Yo digo que nuestros colonos, venidos desde la ciudad, ubicada al noroccidente, han escrito 139 veces la palabra cemento y 51 veces la palabra desarrollo.
El huracán llamado progreso anda moviéndose por las montañas y viene a evangelizarnos con la cruz del desarrollismo. Los colonos de corbatín se aproximan a prohibirnos vivir a nuestro modo y negarnos el derecho a ser. Hace 523 años el “otrocidio”, como lo llamó Galeano, fue ejecutado en nombre del Dios de los cielos. Ahora se cumple en nombre del Dios del Progreso.
¡Nos están colonizando! y nunca nos preguntaron, a nosotros los nadies, si preferíamos el color verde o el gris, si queríamos despertar con el mugir de una vaca o con el tosco sonido de una retroexcavadora, nunca nos preguntaron cuál apellido nos gustaba más: montunos o citadinos. No intenten preguntarle al Dios del desarrollo ¿Por qué a nosotros? Porque él es sordo mudo, y con la benevolencia de siempre arrasa brioso como un animal desbocado.
Así como Cristóbal Colón “no podía cansar los ojos de ver tanta lindeza en aquellas playas”. A los ciudad que transpiran esmog, se les hace agua la boca al ver esta tierra prometida que lo tiene todo: altiplano, valle, bosque, embalse, y paramo. Esta cuna de Presidentes, Ministros, juristas, escritores, deportistas.
Pero no es de ahora, algunos forasteros ya habían identificado los dones del edén antioqueño para conectar los pulmones de nuestro país (Medellín y Bogotá), para sembrar el terror, para edificar los primeros vestigios de la aún anhelada independencia.
Con el cielo encapotado y el vendaval del desarrollo perforando ya la montaña, seremos judíos en nuestra propia casa. Nos tocará mirar y errar hacia la periferia olvidada y subestimada. De esta tierra prospera, labrada con lágrimas y sudor, solo nos quedarán los pintorescos atardeceres que le pertenecen a todos y a nadie.
Sembramos el fruto que otros han de disfrutar. Nuestra tristeza campesina será la felicidad del citadino. Aquel que fuera nuestro remanso, se convertirá en la playa veraniega del mejor postor. Nuestros sueños se harán concreto. Bailaremos al son de los motores. Los amos se tendrán que acostumbrar a ser siervos.
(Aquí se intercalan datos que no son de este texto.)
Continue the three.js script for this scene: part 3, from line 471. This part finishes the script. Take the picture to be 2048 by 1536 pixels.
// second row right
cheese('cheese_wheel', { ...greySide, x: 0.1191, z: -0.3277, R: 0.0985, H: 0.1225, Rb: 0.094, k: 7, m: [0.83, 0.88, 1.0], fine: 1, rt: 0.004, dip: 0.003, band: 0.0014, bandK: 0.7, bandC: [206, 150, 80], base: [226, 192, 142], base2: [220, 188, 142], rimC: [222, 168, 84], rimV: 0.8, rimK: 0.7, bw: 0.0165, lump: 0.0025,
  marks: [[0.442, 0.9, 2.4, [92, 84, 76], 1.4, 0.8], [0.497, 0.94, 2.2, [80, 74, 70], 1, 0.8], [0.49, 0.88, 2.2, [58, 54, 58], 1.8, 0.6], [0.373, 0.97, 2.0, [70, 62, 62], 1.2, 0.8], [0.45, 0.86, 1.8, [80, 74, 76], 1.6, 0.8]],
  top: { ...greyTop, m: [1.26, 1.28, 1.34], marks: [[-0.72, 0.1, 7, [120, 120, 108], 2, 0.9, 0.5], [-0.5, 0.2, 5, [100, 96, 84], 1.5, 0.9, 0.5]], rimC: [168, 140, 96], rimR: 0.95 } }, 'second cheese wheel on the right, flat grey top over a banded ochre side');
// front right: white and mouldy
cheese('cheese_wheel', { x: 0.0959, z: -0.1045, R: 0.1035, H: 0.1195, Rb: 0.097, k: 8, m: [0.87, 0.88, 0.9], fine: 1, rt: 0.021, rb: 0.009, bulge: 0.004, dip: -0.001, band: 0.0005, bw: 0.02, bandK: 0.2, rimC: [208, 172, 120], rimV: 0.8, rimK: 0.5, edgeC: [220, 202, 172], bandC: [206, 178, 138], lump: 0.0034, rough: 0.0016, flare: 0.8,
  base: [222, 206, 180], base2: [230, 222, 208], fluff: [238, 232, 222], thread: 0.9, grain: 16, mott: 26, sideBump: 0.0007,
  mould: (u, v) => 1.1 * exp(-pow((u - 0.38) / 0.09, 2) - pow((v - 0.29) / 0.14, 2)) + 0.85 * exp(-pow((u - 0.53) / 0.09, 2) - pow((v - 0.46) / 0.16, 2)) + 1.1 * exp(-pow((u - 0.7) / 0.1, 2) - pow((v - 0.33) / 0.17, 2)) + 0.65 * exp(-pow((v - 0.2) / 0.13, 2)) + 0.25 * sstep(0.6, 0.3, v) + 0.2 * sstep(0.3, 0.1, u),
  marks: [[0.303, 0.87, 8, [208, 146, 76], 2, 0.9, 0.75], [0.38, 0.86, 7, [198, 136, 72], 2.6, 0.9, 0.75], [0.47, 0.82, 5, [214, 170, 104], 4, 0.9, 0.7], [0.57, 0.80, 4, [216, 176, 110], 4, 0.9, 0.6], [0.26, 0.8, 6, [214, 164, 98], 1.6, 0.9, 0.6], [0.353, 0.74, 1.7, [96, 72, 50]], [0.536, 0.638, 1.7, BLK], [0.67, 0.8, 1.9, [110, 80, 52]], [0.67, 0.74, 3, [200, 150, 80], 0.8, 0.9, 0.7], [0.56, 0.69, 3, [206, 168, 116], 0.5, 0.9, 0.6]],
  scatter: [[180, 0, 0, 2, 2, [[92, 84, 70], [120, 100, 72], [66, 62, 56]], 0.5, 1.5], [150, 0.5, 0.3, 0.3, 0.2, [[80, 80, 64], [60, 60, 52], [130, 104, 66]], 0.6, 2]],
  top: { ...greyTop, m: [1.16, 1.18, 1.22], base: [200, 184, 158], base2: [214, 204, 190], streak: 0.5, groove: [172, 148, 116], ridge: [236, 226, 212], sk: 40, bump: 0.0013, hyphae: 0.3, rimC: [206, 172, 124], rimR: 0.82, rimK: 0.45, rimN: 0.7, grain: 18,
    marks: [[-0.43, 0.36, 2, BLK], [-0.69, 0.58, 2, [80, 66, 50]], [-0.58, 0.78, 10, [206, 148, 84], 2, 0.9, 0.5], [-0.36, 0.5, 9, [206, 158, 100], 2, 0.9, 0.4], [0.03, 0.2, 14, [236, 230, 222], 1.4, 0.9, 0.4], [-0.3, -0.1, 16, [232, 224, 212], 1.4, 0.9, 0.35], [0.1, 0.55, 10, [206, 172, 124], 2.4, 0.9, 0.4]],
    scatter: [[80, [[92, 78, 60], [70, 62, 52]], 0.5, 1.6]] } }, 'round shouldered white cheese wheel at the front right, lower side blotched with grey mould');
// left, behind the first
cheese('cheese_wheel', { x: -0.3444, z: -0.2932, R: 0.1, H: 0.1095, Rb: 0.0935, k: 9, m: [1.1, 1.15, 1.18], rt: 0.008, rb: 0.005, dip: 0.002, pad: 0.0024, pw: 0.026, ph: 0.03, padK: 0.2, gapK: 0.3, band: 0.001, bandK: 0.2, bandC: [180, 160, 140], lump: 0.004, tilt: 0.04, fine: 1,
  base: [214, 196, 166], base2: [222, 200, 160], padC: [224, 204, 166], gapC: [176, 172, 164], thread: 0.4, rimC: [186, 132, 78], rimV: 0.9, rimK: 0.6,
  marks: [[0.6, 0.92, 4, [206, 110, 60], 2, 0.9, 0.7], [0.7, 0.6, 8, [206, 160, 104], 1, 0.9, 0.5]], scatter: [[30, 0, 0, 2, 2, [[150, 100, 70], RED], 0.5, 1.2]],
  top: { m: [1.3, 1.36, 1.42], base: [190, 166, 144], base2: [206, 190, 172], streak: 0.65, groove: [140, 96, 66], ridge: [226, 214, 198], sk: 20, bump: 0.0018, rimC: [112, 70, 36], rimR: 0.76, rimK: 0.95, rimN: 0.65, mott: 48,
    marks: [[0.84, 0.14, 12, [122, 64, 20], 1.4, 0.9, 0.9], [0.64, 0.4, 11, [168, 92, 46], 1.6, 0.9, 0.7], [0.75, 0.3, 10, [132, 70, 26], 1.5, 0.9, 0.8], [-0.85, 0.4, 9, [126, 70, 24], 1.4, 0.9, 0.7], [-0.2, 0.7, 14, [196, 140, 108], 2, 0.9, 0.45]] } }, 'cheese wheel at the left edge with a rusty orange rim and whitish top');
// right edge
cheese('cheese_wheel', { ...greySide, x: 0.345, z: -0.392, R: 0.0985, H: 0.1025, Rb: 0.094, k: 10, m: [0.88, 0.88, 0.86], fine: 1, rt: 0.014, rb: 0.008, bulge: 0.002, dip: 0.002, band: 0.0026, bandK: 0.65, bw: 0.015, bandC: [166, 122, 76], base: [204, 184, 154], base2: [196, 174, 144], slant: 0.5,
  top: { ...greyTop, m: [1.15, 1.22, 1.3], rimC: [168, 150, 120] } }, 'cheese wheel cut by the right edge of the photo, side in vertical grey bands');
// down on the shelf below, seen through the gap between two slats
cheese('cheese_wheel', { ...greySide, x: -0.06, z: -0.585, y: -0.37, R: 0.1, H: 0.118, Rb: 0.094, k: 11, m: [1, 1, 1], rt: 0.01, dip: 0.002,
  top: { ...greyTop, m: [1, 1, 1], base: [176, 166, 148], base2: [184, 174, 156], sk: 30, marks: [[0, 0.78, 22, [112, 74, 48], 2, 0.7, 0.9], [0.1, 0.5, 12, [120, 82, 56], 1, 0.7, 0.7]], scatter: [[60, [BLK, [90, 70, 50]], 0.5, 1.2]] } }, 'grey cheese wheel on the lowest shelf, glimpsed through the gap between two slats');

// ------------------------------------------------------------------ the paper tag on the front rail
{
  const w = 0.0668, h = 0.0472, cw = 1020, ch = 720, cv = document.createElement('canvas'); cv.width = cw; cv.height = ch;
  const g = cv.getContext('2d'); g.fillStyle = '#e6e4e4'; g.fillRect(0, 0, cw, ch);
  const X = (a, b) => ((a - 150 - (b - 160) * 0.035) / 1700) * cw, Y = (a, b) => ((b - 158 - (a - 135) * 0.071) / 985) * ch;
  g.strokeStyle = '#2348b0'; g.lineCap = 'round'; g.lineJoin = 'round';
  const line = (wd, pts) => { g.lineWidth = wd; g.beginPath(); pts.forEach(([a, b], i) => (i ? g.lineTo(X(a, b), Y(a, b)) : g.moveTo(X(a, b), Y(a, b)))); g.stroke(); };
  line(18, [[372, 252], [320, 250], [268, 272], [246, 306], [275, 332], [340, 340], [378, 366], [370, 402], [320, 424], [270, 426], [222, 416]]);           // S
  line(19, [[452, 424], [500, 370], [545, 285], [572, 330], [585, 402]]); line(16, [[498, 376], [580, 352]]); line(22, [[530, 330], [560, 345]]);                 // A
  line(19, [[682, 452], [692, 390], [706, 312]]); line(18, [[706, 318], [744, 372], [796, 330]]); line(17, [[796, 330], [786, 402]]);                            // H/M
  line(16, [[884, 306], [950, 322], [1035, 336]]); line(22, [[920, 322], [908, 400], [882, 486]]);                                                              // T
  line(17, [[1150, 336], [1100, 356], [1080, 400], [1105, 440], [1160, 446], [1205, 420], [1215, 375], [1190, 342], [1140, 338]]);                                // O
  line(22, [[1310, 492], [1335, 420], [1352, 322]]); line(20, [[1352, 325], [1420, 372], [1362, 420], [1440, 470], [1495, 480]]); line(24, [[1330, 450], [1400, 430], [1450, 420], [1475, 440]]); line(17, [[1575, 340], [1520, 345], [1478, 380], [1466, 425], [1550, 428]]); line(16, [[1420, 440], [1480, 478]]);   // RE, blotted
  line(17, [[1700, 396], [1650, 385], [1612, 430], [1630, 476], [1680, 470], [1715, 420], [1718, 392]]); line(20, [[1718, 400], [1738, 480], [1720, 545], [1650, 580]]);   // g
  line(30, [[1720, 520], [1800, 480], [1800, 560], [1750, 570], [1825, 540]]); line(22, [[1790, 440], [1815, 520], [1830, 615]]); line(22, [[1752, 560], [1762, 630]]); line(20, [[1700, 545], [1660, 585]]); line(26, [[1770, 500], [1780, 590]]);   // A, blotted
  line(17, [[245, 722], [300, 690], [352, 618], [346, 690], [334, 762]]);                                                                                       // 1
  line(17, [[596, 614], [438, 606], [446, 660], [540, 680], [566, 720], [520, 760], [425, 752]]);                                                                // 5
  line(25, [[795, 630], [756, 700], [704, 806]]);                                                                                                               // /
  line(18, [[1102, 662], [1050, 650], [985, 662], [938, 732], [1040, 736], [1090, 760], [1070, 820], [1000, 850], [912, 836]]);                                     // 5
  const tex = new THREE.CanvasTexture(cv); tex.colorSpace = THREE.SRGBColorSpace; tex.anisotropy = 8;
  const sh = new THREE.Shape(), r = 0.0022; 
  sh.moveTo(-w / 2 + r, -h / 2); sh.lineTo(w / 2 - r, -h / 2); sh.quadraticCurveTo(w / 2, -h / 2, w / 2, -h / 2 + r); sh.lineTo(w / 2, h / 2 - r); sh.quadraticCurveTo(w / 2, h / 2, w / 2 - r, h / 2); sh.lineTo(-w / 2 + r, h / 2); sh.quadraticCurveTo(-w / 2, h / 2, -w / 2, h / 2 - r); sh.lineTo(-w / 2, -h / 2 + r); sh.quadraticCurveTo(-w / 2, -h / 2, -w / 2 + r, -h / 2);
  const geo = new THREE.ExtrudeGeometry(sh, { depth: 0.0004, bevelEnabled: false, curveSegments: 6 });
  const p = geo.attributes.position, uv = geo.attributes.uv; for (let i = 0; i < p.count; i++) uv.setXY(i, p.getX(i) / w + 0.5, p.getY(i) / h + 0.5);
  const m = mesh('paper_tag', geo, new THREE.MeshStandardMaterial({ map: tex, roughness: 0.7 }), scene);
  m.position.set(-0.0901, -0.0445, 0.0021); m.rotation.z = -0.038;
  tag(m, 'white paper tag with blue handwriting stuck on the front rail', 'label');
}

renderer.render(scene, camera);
La trocha será autopista. La mula será contenedor. La tapetusa será vino. Los frijoles serán caviar. El árbol será edificio. La ruana será corbata. El tambo será centro comercial. La tranquilidad será oro. El montañero será citadino, y nosotros que alguna vez también fuimos colonos seremos colonizados.
Imaginando el futuro cielo del Oriente Antioqueño, tierra que nunca fue tan nuestra hasta que empezó a ser de otros, solo se me ocurre escribir esta letanía, escuchar el canto de los pájaros que se niegan a ser aves de otra rama, y evocar las palabras de mi abuela cuando decía: “Decepcionémonos, pero a tiempo”.